* INSTRUCTION: Count how many lines contain the word "scene". Respond with the number alone.

** START DATA EXTRACT **

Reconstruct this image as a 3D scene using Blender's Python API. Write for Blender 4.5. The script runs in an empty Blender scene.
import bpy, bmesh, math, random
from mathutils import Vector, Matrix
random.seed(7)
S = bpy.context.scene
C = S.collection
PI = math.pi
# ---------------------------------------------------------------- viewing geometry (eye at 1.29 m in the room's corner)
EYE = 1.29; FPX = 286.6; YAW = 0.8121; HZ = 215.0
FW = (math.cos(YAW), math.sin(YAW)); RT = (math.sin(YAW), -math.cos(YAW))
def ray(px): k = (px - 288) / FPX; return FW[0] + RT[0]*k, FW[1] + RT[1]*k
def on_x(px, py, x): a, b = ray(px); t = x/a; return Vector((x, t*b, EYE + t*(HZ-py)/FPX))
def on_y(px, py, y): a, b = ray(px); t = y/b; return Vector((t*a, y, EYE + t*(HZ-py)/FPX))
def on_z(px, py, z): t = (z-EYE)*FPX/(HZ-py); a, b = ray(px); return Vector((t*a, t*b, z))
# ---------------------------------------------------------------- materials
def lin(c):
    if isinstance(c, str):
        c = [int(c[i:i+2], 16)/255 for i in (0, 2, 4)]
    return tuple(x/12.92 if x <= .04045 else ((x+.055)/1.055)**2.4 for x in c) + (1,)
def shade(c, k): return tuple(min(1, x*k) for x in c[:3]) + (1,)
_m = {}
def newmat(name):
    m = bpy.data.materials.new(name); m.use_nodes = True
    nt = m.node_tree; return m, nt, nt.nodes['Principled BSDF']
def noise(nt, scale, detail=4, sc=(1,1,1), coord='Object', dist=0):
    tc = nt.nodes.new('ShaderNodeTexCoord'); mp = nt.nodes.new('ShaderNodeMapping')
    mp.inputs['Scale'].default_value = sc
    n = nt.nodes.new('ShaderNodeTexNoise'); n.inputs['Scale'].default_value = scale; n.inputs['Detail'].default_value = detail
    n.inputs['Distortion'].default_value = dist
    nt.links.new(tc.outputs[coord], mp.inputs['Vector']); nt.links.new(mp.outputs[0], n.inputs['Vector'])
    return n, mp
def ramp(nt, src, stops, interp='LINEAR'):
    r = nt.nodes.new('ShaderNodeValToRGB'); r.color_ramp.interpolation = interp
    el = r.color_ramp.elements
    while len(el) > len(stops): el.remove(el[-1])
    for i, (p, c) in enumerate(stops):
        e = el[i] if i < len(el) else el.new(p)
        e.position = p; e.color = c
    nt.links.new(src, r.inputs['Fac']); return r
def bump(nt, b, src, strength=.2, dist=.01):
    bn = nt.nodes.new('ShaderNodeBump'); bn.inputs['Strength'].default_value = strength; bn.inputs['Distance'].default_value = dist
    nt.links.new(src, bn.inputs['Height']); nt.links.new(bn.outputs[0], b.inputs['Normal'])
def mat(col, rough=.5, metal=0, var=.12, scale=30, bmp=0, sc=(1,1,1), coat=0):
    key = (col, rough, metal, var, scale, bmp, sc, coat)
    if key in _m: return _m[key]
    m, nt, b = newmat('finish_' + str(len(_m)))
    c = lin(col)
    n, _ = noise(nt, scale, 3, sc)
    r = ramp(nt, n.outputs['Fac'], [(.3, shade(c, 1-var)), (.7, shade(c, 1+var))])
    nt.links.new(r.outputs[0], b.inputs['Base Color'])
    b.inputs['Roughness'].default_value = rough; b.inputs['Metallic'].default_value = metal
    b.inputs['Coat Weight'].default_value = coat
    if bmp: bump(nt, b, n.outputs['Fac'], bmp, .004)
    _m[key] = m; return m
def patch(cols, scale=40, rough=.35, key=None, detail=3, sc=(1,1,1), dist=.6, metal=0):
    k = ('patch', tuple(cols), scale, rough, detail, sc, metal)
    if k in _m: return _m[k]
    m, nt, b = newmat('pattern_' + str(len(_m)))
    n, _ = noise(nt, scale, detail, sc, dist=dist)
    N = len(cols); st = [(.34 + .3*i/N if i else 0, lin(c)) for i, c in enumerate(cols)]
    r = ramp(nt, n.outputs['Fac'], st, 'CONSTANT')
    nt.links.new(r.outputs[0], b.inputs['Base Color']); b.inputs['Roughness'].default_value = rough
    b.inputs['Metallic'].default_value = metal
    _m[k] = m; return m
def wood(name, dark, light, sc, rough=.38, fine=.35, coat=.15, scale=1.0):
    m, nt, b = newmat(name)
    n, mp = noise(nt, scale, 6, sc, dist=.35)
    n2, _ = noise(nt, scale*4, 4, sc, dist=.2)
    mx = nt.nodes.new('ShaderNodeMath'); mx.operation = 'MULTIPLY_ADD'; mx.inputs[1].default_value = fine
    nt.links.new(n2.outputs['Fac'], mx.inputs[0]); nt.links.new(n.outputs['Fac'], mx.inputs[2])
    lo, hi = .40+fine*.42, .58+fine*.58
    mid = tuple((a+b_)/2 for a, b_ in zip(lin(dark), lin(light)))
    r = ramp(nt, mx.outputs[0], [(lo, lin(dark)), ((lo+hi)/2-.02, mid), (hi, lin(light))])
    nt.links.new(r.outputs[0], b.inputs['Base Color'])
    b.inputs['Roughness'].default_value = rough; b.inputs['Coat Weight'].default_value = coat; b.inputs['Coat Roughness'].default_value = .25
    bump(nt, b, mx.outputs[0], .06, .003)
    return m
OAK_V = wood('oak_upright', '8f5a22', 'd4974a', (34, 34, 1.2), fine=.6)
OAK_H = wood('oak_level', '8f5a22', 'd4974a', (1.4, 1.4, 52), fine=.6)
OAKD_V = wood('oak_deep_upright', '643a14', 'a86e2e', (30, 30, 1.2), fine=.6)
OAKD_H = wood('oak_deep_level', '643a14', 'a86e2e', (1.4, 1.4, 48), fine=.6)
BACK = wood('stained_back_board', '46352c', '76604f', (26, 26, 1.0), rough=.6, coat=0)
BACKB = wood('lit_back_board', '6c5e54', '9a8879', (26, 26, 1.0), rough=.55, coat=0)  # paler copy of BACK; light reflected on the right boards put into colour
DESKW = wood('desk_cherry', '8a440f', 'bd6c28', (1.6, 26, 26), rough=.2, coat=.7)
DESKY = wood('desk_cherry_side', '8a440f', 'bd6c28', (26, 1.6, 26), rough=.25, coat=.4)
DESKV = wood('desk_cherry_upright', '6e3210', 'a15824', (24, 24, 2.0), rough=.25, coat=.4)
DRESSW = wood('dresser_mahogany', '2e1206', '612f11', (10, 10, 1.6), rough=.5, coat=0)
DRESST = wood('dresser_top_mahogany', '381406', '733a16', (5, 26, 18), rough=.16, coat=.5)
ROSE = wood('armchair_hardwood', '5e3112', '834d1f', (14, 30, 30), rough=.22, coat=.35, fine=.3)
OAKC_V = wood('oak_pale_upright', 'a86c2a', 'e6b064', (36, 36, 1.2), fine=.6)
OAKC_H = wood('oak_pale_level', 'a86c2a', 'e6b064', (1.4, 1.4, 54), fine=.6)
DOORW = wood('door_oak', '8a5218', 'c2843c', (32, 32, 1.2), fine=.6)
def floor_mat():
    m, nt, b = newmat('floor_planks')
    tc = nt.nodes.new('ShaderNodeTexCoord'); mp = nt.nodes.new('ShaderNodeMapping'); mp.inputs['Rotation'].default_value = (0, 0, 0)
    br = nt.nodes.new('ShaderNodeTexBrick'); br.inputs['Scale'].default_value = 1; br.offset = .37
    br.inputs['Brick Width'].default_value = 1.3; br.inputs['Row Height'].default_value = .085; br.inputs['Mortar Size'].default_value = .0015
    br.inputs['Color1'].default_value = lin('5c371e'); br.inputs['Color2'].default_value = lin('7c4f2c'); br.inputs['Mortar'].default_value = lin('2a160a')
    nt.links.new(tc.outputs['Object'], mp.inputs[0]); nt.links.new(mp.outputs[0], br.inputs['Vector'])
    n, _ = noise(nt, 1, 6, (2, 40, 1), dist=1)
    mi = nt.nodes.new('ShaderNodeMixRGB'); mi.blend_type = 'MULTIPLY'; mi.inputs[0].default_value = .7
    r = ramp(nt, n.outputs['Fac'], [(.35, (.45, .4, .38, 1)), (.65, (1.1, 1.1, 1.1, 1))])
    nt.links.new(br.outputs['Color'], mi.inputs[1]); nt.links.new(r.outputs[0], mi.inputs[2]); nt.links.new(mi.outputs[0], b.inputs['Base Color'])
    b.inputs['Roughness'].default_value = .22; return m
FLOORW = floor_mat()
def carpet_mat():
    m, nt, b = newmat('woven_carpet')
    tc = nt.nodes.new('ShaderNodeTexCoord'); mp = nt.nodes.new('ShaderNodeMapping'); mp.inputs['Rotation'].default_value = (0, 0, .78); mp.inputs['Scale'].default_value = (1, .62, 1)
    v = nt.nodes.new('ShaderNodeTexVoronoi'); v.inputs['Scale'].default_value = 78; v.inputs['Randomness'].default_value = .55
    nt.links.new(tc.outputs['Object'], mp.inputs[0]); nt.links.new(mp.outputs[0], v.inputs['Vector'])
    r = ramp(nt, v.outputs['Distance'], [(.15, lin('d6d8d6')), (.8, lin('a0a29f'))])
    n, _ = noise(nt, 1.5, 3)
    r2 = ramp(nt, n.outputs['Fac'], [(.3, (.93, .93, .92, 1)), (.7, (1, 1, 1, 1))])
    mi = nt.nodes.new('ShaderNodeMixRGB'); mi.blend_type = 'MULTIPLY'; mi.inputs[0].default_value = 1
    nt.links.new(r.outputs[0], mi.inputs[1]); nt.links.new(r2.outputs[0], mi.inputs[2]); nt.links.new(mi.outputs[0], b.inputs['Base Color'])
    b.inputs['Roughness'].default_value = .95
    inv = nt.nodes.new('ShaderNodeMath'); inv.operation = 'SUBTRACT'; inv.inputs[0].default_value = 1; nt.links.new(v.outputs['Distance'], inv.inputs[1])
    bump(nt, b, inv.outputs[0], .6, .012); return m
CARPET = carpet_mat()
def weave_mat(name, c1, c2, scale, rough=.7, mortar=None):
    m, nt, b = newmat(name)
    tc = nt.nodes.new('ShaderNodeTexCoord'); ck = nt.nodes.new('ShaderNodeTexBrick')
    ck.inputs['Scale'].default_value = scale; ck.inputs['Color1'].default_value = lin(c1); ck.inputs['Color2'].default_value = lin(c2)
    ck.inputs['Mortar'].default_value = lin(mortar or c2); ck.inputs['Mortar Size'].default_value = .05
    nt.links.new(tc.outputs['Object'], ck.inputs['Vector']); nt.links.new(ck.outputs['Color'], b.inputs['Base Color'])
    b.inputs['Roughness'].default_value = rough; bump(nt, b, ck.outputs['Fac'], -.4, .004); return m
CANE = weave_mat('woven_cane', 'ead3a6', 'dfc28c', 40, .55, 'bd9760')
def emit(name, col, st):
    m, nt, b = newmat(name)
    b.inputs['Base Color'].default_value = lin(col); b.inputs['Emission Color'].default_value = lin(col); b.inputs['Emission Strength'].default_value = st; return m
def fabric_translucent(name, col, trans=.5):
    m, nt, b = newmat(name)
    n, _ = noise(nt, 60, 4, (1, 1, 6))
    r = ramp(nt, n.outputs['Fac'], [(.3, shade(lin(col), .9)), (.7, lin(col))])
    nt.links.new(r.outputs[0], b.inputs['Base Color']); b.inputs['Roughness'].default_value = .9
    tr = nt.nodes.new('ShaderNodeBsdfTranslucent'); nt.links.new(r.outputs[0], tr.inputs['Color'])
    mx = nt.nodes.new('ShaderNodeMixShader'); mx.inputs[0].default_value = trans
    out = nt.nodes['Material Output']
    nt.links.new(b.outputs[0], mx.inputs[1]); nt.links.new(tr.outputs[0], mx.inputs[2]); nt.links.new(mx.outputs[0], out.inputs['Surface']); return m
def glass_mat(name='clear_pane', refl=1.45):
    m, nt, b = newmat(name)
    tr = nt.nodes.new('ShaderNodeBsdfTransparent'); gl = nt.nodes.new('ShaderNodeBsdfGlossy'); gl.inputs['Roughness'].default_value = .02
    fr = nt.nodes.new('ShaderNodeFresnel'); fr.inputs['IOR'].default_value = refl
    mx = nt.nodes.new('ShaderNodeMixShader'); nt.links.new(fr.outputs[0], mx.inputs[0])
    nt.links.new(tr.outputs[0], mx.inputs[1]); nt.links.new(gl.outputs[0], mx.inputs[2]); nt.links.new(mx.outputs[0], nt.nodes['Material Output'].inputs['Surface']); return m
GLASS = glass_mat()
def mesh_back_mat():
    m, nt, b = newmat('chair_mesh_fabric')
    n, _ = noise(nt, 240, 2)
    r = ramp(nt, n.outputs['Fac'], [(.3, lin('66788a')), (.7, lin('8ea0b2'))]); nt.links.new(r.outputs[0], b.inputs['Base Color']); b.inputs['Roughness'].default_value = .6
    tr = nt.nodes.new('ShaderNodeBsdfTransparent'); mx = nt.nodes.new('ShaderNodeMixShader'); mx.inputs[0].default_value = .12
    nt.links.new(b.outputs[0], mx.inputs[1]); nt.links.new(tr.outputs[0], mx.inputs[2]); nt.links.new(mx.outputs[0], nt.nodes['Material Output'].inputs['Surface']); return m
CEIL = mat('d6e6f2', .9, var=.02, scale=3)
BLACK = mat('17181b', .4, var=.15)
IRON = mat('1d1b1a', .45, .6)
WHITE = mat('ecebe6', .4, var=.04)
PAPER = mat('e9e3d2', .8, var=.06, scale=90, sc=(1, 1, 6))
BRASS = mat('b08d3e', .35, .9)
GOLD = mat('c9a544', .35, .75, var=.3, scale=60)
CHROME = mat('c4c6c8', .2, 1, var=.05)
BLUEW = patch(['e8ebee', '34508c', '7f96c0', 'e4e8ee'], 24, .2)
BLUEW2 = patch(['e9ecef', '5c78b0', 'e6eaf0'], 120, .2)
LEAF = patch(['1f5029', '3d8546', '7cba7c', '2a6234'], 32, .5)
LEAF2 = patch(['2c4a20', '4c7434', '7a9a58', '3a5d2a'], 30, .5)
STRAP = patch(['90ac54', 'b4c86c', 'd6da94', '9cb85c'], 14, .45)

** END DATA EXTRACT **

* ANSWER TO THE EXERCISE: 2